CHICAGO (CBS) -- Chicago Public Schools CEO Forrest Claypool on Wednesday urged the teacher's union to agree to resolve their contract disputes though arbitration and avoid a strike.

In a letter to union chief Karen Lewis, Claypool said CPS is "at a loss as to how a strike would solve or even advance a solution to the considerable challenges that CPS faces."

Claypool, who noted that Chicago's firefighters and police officers have used binding arbitration for decades, asked Lewis for a response by April 27.

The action comes on the same day that teachers' union representatives were traveling to Springfield to lobby state lawmakers for more money to aid the financially struggling district.

"The best course is for CPS and CTU to join together in Springfield for long-term sustainable funding for our schools," Claypool wrote.
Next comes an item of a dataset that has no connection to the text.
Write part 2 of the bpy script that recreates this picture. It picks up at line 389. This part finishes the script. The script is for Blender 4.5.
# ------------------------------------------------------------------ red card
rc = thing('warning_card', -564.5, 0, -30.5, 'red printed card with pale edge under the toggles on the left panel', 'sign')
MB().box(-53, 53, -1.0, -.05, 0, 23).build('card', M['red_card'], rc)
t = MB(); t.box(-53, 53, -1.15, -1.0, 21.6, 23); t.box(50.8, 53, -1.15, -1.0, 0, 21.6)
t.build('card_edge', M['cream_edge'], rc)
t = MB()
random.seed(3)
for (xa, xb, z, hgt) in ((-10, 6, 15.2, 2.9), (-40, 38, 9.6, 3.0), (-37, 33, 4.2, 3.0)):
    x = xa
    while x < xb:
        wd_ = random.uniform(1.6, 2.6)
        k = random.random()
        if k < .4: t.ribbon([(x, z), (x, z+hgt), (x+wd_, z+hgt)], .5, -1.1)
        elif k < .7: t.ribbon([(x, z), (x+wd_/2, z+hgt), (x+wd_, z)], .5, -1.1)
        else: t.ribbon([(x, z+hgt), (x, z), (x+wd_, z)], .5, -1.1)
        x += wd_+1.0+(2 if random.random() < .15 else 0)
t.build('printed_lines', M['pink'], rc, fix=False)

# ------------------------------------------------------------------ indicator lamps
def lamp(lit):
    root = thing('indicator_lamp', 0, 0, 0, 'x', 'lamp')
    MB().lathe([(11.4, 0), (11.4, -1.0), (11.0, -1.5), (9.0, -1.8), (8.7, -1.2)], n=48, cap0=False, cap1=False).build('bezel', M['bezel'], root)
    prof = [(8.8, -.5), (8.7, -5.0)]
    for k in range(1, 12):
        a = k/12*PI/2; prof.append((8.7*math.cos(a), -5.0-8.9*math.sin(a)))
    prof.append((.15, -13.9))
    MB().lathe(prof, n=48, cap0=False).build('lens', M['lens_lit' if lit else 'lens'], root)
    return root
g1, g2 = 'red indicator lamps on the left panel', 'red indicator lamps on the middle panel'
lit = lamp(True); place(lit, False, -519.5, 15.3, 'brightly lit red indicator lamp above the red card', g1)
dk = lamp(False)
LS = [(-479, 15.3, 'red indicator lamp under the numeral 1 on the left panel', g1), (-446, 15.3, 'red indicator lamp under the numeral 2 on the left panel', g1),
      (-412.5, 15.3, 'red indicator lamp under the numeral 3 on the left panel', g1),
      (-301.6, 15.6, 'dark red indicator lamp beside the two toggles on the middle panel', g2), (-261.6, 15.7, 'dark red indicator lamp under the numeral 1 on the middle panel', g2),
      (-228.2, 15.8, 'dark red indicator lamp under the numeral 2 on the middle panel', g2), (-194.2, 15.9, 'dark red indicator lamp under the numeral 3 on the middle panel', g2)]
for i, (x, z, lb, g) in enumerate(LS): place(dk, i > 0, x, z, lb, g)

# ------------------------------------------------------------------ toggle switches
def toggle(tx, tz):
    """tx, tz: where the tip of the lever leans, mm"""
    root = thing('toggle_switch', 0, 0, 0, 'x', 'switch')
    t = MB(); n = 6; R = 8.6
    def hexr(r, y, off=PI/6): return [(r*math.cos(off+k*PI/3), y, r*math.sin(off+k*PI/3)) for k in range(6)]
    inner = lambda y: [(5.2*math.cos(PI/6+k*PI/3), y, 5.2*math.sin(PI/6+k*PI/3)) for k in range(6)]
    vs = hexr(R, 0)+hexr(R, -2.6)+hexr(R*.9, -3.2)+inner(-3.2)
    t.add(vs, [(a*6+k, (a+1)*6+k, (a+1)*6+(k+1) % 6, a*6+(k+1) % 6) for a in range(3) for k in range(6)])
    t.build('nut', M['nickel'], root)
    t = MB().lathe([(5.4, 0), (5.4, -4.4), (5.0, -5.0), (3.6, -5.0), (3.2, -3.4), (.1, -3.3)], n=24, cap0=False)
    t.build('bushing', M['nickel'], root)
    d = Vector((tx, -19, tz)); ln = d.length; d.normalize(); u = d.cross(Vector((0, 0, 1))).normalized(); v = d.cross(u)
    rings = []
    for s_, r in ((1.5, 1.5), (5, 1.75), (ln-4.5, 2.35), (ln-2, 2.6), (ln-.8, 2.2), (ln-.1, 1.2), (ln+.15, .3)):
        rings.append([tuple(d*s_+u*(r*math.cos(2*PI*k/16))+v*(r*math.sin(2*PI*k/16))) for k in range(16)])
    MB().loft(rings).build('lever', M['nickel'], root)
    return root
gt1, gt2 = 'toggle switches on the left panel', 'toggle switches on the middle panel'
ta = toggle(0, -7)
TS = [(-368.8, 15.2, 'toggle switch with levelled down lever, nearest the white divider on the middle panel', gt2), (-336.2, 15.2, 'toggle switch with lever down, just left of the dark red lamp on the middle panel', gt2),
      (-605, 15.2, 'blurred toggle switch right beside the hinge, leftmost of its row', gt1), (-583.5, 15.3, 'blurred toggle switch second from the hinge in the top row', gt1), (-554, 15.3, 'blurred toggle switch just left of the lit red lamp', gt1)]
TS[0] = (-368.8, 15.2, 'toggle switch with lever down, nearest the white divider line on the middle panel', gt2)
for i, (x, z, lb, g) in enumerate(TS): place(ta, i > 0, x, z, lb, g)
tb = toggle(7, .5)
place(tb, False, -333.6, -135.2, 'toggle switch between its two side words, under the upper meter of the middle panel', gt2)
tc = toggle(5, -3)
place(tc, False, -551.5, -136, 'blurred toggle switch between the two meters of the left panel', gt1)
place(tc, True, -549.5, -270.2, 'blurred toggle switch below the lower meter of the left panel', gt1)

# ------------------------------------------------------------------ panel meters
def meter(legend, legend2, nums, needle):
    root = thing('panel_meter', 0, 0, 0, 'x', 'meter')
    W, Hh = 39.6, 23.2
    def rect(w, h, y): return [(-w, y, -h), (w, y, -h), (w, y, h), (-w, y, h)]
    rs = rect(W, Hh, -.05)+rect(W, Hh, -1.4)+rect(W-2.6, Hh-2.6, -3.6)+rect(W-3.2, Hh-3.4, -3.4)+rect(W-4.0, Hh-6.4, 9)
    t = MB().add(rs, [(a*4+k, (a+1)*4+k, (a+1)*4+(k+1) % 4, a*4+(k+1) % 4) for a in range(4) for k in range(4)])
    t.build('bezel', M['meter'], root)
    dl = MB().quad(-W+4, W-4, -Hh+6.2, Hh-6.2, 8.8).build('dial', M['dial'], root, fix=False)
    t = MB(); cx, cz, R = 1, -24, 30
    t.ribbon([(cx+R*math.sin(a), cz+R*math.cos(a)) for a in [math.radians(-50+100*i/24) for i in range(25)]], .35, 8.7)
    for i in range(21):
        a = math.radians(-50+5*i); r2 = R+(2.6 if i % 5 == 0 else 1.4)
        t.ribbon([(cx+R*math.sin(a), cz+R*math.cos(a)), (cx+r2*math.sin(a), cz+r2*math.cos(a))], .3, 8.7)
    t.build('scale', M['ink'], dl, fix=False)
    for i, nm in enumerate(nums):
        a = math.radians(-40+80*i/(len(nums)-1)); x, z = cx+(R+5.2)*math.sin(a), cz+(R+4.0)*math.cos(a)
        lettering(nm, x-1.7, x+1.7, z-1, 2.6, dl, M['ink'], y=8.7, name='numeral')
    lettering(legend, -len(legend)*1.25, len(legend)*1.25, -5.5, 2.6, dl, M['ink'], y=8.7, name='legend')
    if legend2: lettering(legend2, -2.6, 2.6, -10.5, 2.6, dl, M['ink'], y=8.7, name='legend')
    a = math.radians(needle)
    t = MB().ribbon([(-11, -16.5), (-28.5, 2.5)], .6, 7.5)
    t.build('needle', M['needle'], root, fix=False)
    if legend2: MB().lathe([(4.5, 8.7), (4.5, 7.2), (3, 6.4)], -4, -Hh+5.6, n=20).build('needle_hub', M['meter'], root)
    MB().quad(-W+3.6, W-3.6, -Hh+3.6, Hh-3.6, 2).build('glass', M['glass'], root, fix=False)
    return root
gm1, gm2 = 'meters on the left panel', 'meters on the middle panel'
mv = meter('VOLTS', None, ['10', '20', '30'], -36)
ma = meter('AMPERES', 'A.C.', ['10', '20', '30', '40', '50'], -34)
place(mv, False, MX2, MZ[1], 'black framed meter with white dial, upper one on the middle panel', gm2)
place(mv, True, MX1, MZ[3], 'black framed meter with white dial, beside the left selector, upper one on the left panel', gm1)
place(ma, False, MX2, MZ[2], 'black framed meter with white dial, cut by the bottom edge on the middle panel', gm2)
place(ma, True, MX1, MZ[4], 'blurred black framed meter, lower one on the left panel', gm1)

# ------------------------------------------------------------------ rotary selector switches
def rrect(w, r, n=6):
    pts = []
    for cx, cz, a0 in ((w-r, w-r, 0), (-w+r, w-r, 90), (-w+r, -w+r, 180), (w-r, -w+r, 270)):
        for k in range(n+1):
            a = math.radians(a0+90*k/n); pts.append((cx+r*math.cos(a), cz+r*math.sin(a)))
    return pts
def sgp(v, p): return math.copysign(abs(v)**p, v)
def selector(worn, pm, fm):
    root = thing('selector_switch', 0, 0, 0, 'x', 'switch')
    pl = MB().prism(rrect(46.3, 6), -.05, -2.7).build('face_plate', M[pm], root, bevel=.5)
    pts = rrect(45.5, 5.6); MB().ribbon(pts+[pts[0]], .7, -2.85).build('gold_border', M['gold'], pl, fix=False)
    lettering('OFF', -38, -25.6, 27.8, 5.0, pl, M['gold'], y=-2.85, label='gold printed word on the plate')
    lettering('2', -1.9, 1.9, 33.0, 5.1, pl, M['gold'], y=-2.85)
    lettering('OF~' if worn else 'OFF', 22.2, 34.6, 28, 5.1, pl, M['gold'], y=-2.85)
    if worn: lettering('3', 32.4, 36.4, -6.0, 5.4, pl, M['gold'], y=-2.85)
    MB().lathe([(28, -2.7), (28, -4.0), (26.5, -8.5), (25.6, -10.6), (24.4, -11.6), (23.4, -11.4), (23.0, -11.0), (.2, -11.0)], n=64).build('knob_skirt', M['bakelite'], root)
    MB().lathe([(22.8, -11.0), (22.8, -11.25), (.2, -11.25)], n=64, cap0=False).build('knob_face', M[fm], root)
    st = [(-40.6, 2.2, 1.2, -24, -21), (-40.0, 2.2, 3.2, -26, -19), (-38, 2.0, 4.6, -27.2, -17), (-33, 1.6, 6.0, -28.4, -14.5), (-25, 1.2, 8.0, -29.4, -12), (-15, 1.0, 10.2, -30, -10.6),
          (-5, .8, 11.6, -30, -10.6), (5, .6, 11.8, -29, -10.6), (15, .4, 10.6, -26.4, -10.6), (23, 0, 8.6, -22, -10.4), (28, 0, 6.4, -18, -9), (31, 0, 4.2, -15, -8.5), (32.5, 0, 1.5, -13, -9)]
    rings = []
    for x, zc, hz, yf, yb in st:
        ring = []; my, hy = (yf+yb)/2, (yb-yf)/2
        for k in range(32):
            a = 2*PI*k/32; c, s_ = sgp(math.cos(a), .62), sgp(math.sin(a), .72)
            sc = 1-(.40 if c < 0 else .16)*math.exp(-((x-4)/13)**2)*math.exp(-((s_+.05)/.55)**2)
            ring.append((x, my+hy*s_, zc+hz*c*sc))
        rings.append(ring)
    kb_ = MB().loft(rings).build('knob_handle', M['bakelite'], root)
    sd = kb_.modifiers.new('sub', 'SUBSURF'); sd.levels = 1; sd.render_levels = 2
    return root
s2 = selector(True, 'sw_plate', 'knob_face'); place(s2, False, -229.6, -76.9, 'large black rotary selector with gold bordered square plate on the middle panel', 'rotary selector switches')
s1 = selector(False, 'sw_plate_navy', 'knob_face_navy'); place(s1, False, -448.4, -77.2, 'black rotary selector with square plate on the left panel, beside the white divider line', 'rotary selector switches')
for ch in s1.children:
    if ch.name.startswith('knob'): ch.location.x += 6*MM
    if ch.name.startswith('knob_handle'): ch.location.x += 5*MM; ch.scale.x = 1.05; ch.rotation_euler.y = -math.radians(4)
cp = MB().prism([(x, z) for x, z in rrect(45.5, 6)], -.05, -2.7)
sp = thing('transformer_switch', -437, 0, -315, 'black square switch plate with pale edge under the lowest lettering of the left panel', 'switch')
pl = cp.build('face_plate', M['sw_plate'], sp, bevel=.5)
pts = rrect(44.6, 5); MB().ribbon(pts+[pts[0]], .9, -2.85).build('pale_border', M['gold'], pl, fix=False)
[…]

Last weekend, the union rejected a report by a neutral fact finder that recommended teachers accept the current contract offer, beginning a 30-day countdown to a possible strike.

The CTU says the fact finder recommended an old contract that was unanimously rejected by the union's bargaining team earlier this year.

Claypool Letter to Lewis

By rejecting the fact finder's report, the union can now go on strike as early as May 16 which is about a month before the school year ends.

"The clock has started," Lewis said. "CPS has created this fiscal mess and refuses to go over hundreds of millions of dollars in existing revenue that is already out there. Our whacked-out governor isn't helping. Hand-in-hand, both will wind up hurting our members and our students in the long-run. We have no choice to prepare ourselves for a possible strike."

The current offer provides teachers with an 8.75 percent salary increase over the four-year life on the contract. It also requires teachers to pay seven percent of their salary into their pensions.

In a statement the union called the letter "a publicity stunt."

"CTU does not have binding interest arbitration because we choose to negotiate and write our own contracts---plus police and fire, as he referenced, cannot strike.

"We can't say we're interested in this until we know the rules of arbitration and under what terms. Binding arbitration puts our fate in the hand of a single person rather than our nearly 30,000 rank and file members."